This week i was able to set up another interview with an award winning author and poet. Carole Howard-Johnson took some time out of her schedule to enlighten us on some of her art. I have been enjoying her book and i hope this interview helps inspire others.
Carole Howard-Johnson
Author of the awards-winning novel This is the Place.
Harkening: A Collection of Stories Remembered,
has already garnered the Red Sky Press Award and two others.
For More information go to: http://carolynhowardjohnson.com
SC: Tell us a little about yourself
CHJ: I’m a woman who was independent before it was fashionable. I was raised in a time and place when women weren’t so much repressed as unaware that they had choices. Often that inhibited their search for self-realization. I was not immune to that but I was less retrained than most.
SC: Where did your inspiration for writing come from?
CHJ: Russian literature is permeated with the concept of homeland. That is also very important in my writing. My homeland is Utah. I am part of its culture, even though I am not part of its predominant religion. I believe that writing that comes from one’s central core is very explicit but also very general because it addresses issues that are part of the human condition.
SC :Do the same things inspire you now?
CHJ: Absolutely. It’s not that I can’t write about other places, other people. I do. And I do more of that now than I once did. Nevertheless, if I examine those stories or poems I find that they still go back to that nucleus of who I am and how that relates to who my reader is.
SC: How long have you been writing?
CHJ: I’ve been writing since I was a teenager but I gave it up for years. I try not to have regrets for I think we learn from our mistakes. Those years of not writing, however, feel like a wasteland compared to those times when I did.
SC: What are your methods for overcoming writers block?
CHJ: I tell my critique group that I never have writers block. I just sit at the computer or take up a notepad and write a word. Another one follows. My issue is “novel-block.”
SC: How would you describe your style of writing?
CHJ: Literary. Nostalgic.

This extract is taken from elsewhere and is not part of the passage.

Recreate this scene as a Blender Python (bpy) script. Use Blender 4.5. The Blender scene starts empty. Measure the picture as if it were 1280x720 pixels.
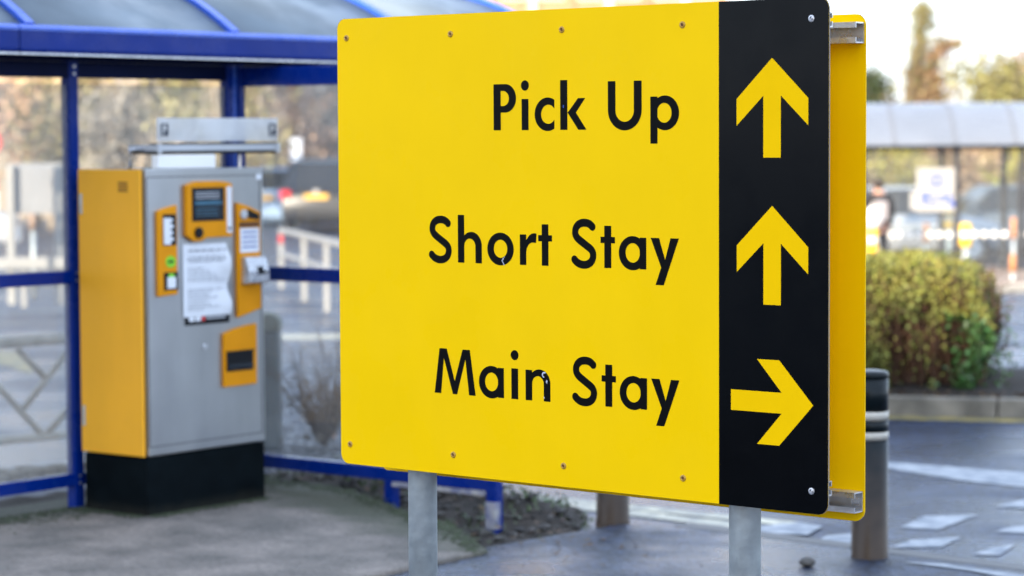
import bpy, bmesh, math, random
import numpy as np
from mathutils import Vector, Matrix
from mathutils.geometry import tessellate_polygon

R = math.radians
SC = bpy.context.scene
COL = SC.collection
random.seed(7)

# ------------------------------------------------------------------ camera
CAM_Z = 1.65
F_PX = 3170.0                      # focal length in pixels of a 1280 px wide picture
PITCH, ROLL = 0.059961, -0.005454
FWD = np.array([0, math.cos(PITCH), -math.sin(PITCH)])
_r = np.array([1.0, 0, 0]); _u = np.cross(_r, FWD)
RGT = _r * math.cos(ROLL) + _u * math.sin(ROLL)
UPV = -_r * math.sin(ROLL) + _u * math.cos(ROLL)
cam_data = bpy.data.cameras.new("camera")
cam = bpy.data.objects.new("camera", cam_data)
COL.objects.link(cam)
cam.matrix_world = Matrix(((RGT[0], UPV[0], -FWD[0], 0), (RGT[1], UPV[1], -FWD[1], 0),
                           (RGT[2], UPV[2], -FWD[2], CAM_Z), (0, 0, 0, 1)))
cam_data.sensor_width = 36
cam_data.lens = 36 * F_PX / 1280
cam_data.clip_end = 5000
cam_data.dof.use_dof = True
cam_data.dof.focus_distance = 6.3
cam_data.dof.aperture_fstop = 3.3
SC.camera = cam

# ------------------------------------------------------------------ sky, sun, exposure
SUN_EL, SUN_ROT = 20.0, 210.0
world = bpy.data.worlds.new("World"); SC.world = world; world.use_nodes = True
_n = world.node_tree.nodes
_sky = _n.new("ShaderNodeTexSky"); _sky.sky_type = 'NISHITA'; _sky.sun_disc = False
_sky.sun_elevation = R(SUN_EL); _sky.sun_rotation = R(SUN_ROT)
_sky.air_density = 1.0; _sky.dust_density = 0.8; _sky.ozone_density = 1.0
_tc = _n.new("ShaderNodeTexCoord"); _mp = _n.new("ShaderNodeMapping"); _mp.inputs["Scale"].default_value = (1, 1, 2.6)
_cl = _n.new("ShaderNodeTexNoise"); _cl.inputs["Scale"].default_value = 2.3; _cl.inputs["Detail"].default_value = 8; _cl.inputs["Roughness"].default_value = .58
_cr = _n.new("ShaderNodeValToRGB"); _cr.color_ramp.elements[0].position = .36; _cr.color_ramp.elements[1].position = .66
_cr.color_ramp.elements[0].color = (.55, .55, .55, 1); _cr.color_ramp.elements[1].color = (.96, .96, .96, 1)
_mx = _n.new("ShaderNodeMix"); _mx.data_type = 'RGBA'; _mx.inputs[7].default_value = (4.3, 5.1, 6.5, 1)      # thin white cloud
_wl = world.node_tree.links
_wl.new(_tc.outputs["Generated"], _mp.inputs["Vector"]); _wl.new(_mp.outputs[0], _cl.inputs["Vector"]); _wl.new(_cl.outputs["Fac"], _cr.inputs["Fac"])
_wl.new(_cr.outputs["Color"], _mx.inputs[0]); _wl.new(_sky.outputs[0], _mx.inputs[6]); _wl.new(_mx.outputs[2], _n["Background"].inputs[0])
_n["Background"].inputs[1].default_value = 0.15
sun_data = bpy.data.lights.new("sun", 'SUN'); sun_data.energy = 4.3; sun_data.angle = R(0.55)
sun_data.color = (1.0, 0.84, 0.64)
sun = bpy.data.objects.new("sun", sun_data); COL.objects.link(sun)
_sd = Vector((math.sin(R(SUN_ROT)) * math.cos(R(SUN_EL)), math.cos(R(SUN_ROT)) * math.cos(R(SUN_EL)), math.sin(R(SUN_EL))))
sun.rotation_euler = _sd.to_track_quat('Z', 'Y').to_euler()
SC.view_settings.view_transform = 'Standard'; SC.view_settings.look = 'None'
SC.view_settings.exposure = 1.6; SC.view_settings.gamma = 1.0
SC.view_settings.use_curve_mapping = False
SC.cycles.use_denoising = True
SC.cycles.max_bounces = 8; SC.cycles.transparent_max_bounces = 16

# ------------------------------------------------------------------ pixel -> place
def ray(px, py):
    return FWD + RGT * (px - 640) / F_PX - UPV * (py - 360) / F_PX
def ground_z(x, y):
    s = min(max(y - 19, 0), 26); side = min(max((x + 3) / 8, 0), 1) * .5 + .5
    return -0.13 - 0.03 * s * side
def gp(px, py, z=None, dz=0.0):
    """the point of the ground (or of the level z) that is seen at a pixel of the photograph"""
    d = ray(px, py); zz = -0.13 if z is None else z
    for _ in range(60):
        t = (zz - CAM_Z) / d[2]; p = np.array([0, 0, CAM_Z]) + d * t
        if z is not None: break
        zz = .5 * zz + .5 * ground_z(p[0], p[1])
    return Vector((p[0], p[1], zz + dz))
def dp(px, py, y):
    d = ray(px, py); p = np.array([0, 0, CAM_Z]) + d * (y / d[1])
    return Vector(p.tolist())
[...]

Layered.
SC: Do you find it difficult to write in multiple genres?
CHJ: That depends on the genres. I am not interested in writing in many of them—even many of the ones that I enjoy reading. Still my first book, This is the Place, is a mainstream/historical/women’s/literary novel with just a touch of romance. My second Harkening: A Collection of Stories Remembered, is a collection of creative non-fiction. My work in progress is a book of poems. It is Skyscapes: A Woman's View. I am also writing a series of nonfiction books on how to survive and thrive in retailing. That’s pretty broad! Ha!
SC: Tell us a little about your published works.
CHJ: I think I just did! (-: This is the Place has won eight awards. I am most proud of the Revewers’ Choice Award which was nominated and voted on by reviewers. Harkening has won three. It was voted among the top ten novels by readers. It is a collection of stories, which generally aren’t nearly as popular as novels. So its popularity pleased me a whole lot. I think that happened because there is some form to the stories. Many of the characters repeat in the stories and the thread sort of ties itself into a bow at the end.
SC: Do you have anything in the works right now?
CHJ: I’m searching for a publisher who is experienced in publishing and marketing poetry right now. The publisher of my first two books has done little with poetry and poetry is even less commercial than my first two books so I’m hoping to find another with a passion that at least approaches mine.
SC: There are several poets on the Stirring the Sky website that are interested in Publishing. What would be your advice to them?
CHJ: My advice, no matter what kind of writing interests a person is to take classes and to read. Or rather to read and take classes. I can see so much growth in my poetry from when I started that I am thinking of dropping some of them from my book before it is published. I owe that to classes at UCLA and to literary conferences like the one I attended last summer in St. Petersburg, Russia That organization can be found on the web. It’s called Summer Literary Semesters out of New York. This is the link: http://www.sumlitsem.org/russia/index.asp They give classes at Herzen University in poetry, bring in famous guest poets to speak and to teach.
Thank you Sylence, for the opportunity to share with your readers and writers.